Eigentlich war auch ein Rückspiel angesetzt, das in Athen stattfinden sollte. Doch angesichts der deutlichen Niederlage in Mailand verzichteten die Griechen darauf und zogen ihr Team zurück.

Zwei Torschützen aus der Partie gegen Griechenland leisteten auch bei der WM-Endrunde einen wichtigen Beitrag in Pozzos Team. Ferrari traf im Auftaktspiel gegen die USA und erzielte dann auch den Ausgleich im ersten Viertelfinale Italiens gegen Spanien. Meazza seinerseits trug sich ebenfalls in die Torschützenliste gegen die USA ein und erzielte den Siegtreffer Italiens im Wiederholungsspiel gegen die Roja.
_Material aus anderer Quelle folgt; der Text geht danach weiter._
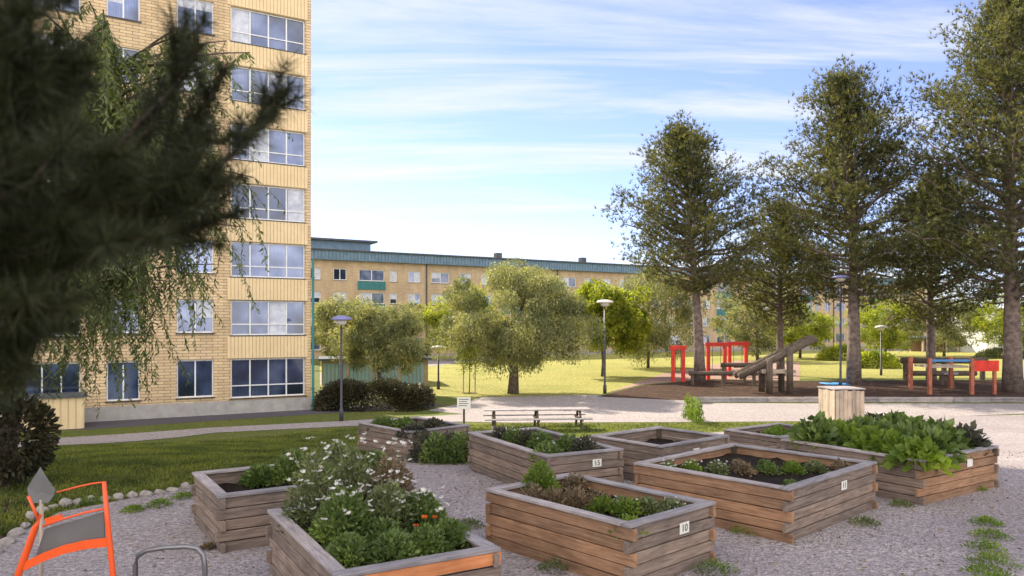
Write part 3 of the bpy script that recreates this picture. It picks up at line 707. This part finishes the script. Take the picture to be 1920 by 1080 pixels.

Im Anschluss an das Turnier beschloss die FIFA, dass der WM-Gastgeber in Zukunft stets automatisch qualifiziert sein solle, beginnend mit dem Turnier 1938 in Frankreich. Die Hauptfiguren des Sieges gegen Griechenland spielten auch vier Jahre später eine wichtige Rolle. Mit Meazza als Kapitän und Ferrari im Team verteidigten die Azzurri 1938 in Frankreich mit einem Finalsieg gegen Ungarn den Jules-Rimet-Pokal.